◆ What you have to do: Only the lines from the one with "Reconstruct this image" through the one with "VX, VY = 379.0, 389.0", inclusive, should be echoed exactly; pictures are left out.

◆ Records for processing:
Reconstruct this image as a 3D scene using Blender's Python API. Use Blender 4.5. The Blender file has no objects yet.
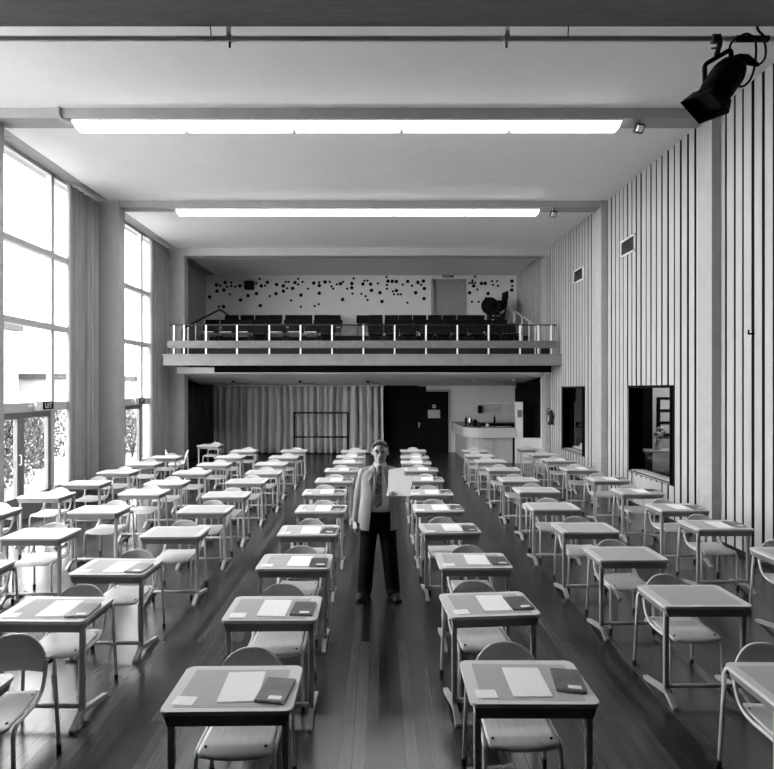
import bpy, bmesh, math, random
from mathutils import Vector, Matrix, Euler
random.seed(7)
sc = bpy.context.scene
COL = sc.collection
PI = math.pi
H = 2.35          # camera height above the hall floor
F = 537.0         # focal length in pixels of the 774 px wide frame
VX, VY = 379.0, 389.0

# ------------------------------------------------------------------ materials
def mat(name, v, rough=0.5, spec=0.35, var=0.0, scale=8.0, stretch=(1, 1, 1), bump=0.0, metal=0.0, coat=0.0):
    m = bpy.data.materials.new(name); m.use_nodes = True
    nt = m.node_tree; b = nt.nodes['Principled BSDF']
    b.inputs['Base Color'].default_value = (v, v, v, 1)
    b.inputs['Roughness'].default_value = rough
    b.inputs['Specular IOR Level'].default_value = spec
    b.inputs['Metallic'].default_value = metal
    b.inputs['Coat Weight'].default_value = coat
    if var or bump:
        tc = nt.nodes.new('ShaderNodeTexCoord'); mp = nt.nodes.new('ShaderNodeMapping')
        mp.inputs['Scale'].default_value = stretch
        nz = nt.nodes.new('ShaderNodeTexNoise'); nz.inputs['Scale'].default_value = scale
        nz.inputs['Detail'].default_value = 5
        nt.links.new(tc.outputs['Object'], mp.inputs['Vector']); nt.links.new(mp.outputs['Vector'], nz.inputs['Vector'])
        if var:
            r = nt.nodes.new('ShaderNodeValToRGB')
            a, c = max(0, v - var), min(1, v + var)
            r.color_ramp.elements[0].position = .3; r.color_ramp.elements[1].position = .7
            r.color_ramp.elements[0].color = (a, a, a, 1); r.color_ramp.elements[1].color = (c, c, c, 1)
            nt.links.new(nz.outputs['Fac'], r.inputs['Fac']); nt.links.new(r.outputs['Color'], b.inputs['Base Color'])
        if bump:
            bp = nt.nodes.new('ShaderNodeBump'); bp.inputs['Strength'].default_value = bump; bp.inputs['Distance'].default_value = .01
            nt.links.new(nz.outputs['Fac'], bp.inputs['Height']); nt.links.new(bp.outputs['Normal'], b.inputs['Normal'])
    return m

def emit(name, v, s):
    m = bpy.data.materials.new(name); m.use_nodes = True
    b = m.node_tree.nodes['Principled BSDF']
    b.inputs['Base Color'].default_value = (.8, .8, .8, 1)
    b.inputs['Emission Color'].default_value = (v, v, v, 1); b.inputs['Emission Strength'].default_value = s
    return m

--

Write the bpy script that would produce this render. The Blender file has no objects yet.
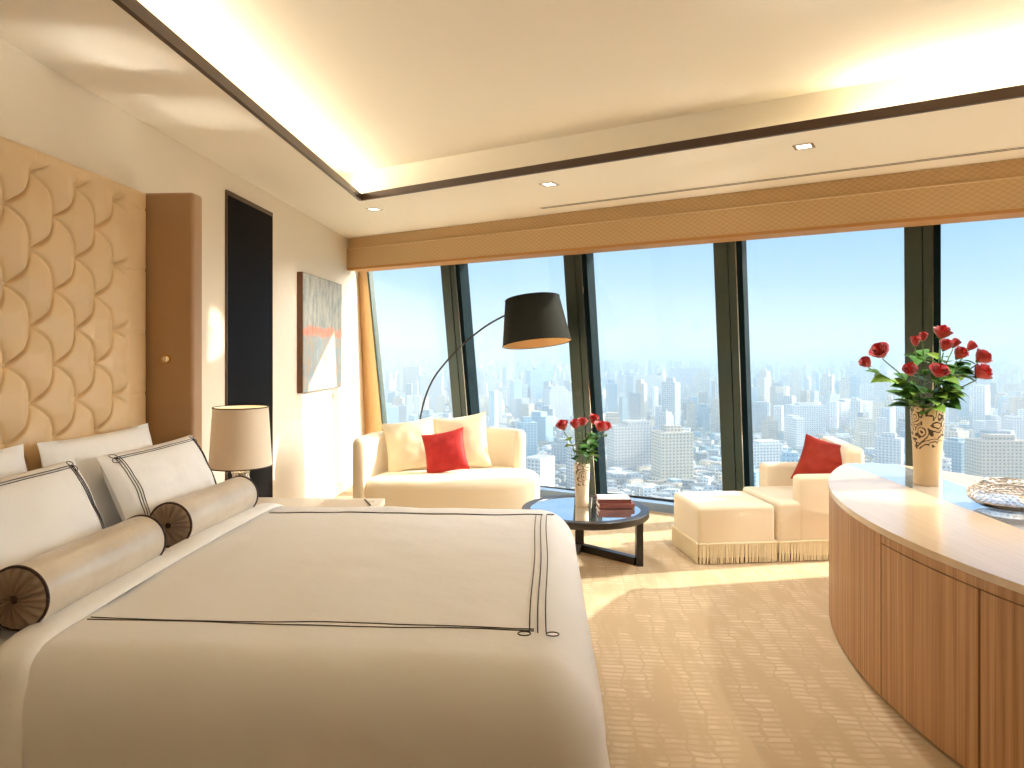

◆ Answer:
Reconstruct this image as a 3D scene using Blender's Python API. Use Blender 4.5. The Blender file has no objects yet.
import bpy, bmesh, math, random
from mathutils import Vector, Matrix, Euler
random.seed(7)
sc = bpy.context.scene
COL = sc.collection
PI = math.pi
H = 2.35          # camera height above the hall floor
F = 537.0         # focal length in pixels of the 774 px wide frame
VX, VY = 379.0, 389.0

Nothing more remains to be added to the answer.